DOI: 10.1002/nag.70373 ISSN: 0363-9061

Safer Underground Stopes with Quantified Uncertainty: An Interpretable and Data‐Driven Update to the Stability Graph

Shuai Huang, Jian Zhou

ABSTRACT

Accurate stope stability assessment is essential for safe underground mining. This study develops an interpretable, data‐driven framework to update the conventional stability graph and reduce its reliance on predefined linear boundaries. Based on 426 cases, a multilayer perceptron optimized by balancing composite motion optimization achieves a test accuracy of 90.70%. Stratified bootstrap resampling confirms stable lower bound performance, with 95% confidence intervals of [0.85, 0.95] for accuracy, [0.83, 0.95] for balanced accuracy, and [0.85, 0.95] for weighted F1 score.
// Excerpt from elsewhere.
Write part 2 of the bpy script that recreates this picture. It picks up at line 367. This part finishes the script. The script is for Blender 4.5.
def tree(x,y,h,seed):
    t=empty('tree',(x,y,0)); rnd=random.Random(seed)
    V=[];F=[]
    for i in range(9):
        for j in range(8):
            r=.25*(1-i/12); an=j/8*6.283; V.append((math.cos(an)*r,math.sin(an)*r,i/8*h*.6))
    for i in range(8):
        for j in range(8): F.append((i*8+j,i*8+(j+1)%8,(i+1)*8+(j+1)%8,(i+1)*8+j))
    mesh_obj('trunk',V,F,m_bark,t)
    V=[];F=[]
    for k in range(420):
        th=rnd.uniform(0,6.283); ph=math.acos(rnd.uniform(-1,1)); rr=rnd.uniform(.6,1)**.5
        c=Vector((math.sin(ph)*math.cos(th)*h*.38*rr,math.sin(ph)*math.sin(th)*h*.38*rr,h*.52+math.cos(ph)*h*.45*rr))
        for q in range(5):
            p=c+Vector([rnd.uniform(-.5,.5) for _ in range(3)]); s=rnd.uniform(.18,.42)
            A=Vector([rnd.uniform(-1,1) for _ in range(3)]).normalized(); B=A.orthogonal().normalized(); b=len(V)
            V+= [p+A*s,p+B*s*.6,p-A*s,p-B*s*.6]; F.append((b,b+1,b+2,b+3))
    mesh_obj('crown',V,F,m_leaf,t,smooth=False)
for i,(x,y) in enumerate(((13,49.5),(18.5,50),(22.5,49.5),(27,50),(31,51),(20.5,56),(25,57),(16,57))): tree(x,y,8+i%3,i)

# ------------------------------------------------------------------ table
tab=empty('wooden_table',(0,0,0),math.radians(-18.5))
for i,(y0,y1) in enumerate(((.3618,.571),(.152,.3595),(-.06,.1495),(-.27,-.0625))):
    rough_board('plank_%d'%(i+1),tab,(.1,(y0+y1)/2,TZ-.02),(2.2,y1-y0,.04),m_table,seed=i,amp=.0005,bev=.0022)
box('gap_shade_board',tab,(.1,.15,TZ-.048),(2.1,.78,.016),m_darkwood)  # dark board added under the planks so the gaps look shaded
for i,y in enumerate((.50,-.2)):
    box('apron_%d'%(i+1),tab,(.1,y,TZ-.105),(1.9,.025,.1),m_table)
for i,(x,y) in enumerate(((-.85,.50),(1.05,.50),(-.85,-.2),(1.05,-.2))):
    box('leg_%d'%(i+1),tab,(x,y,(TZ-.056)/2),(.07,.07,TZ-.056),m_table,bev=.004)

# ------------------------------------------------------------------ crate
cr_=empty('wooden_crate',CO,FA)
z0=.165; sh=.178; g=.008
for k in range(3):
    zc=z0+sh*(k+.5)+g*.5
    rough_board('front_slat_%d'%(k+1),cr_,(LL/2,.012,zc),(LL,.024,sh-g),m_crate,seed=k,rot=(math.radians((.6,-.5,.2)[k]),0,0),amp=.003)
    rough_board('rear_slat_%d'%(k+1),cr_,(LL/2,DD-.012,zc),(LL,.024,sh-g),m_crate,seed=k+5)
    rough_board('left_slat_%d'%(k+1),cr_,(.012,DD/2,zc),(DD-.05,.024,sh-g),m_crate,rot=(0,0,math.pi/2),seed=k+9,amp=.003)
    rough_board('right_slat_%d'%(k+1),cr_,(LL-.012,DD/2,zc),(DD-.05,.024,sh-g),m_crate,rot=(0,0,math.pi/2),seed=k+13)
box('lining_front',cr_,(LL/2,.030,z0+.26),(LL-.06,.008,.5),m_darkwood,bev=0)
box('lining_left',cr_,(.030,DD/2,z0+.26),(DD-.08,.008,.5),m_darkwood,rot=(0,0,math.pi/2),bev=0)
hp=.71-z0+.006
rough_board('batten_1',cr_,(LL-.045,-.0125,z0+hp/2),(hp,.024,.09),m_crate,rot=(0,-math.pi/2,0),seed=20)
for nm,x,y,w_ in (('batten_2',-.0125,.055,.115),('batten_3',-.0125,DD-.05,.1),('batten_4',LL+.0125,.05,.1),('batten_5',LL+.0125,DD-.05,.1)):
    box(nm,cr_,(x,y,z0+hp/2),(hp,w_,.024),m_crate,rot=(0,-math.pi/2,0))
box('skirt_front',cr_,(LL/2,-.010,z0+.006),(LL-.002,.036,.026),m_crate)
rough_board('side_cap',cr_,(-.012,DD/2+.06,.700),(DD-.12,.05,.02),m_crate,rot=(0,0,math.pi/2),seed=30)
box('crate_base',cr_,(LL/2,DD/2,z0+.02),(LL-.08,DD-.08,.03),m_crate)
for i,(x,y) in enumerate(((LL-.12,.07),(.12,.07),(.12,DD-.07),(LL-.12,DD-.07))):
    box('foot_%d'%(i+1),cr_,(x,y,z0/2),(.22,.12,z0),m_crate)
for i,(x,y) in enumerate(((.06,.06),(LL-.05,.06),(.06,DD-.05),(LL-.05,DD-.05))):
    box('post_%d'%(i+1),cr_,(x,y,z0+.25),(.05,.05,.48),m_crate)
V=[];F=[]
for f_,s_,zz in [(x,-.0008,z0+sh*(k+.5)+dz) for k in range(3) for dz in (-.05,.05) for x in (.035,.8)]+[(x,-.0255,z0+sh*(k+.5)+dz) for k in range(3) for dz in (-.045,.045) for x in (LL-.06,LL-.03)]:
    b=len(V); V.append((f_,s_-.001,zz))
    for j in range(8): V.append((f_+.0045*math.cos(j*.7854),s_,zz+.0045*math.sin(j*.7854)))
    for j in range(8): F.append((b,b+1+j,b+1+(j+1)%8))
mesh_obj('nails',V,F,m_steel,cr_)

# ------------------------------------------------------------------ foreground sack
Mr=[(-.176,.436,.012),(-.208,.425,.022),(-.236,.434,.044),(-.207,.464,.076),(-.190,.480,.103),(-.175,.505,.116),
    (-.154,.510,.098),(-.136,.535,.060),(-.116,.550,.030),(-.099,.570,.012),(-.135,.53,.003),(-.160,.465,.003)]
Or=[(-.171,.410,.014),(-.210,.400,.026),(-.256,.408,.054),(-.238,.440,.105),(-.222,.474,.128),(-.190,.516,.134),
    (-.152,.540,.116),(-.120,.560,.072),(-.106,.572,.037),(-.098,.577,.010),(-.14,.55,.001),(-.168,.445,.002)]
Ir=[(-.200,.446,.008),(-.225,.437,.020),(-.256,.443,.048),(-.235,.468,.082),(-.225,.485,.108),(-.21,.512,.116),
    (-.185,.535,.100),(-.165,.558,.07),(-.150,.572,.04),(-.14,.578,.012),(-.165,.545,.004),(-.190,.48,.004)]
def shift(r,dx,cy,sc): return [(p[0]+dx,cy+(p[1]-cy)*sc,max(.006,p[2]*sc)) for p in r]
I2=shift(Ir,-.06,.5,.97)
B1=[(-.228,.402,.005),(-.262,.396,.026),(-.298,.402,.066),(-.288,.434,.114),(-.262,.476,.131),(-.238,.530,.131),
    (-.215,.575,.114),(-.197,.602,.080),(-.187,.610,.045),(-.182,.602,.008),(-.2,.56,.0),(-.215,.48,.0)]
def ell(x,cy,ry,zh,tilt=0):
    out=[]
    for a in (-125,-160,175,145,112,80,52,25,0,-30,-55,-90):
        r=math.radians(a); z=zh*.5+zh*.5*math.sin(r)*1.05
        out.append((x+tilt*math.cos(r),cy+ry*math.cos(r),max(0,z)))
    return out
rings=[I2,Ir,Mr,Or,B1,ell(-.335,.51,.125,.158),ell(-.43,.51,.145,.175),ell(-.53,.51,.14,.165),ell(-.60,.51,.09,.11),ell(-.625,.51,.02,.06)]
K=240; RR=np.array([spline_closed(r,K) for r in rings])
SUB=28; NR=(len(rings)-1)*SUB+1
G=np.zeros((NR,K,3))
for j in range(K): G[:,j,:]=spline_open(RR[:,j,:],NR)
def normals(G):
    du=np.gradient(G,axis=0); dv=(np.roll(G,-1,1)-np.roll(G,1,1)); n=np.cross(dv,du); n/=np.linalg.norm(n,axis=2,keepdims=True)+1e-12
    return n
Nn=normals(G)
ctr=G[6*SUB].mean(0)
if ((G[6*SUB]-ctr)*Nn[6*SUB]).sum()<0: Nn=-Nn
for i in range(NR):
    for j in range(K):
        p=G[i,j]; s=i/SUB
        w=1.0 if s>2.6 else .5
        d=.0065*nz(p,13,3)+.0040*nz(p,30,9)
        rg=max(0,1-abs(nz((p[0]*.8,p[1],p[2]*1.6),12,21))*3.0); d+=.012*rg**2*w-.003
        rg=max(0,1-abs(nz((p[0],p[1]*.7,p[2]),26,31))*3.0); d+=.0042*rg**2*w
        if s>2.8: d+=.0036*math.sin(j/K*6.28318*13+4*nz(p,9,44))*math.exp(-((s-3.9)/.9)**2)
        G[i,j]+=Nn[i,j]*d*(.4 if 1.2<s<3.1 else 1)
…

Monte Carlo perturbation of rock mass and geometric inputs produces only about a 1% label‐flip rate, indicating robustness to moderate input uncertainty. Sensitivity and interpretability analyses identify the stability number as the dominant factor, while hydraulic radius acts as a secondary variable with strong interaction effects. Residual Kriging is then used to calibrate predicted probabilities in the stability graph, select an optimal decision threshold of 0.3, and define an uncertainty zone for ambiguous conditions. Relative to existing stable–unstable prediction boundaries, the updated graph shows stronger class separation, and external validation on two independent datasets yields conservative accuracies above 90%. The framework is mainly intended for open stoping and open‐span stability assessment; application to mining methods governed by different failure mechanisms requires site‐specific recalibration and validation. Overall, the study provides an interpretable and uncertainty‐aware pathway for quantitative stability graph refinement.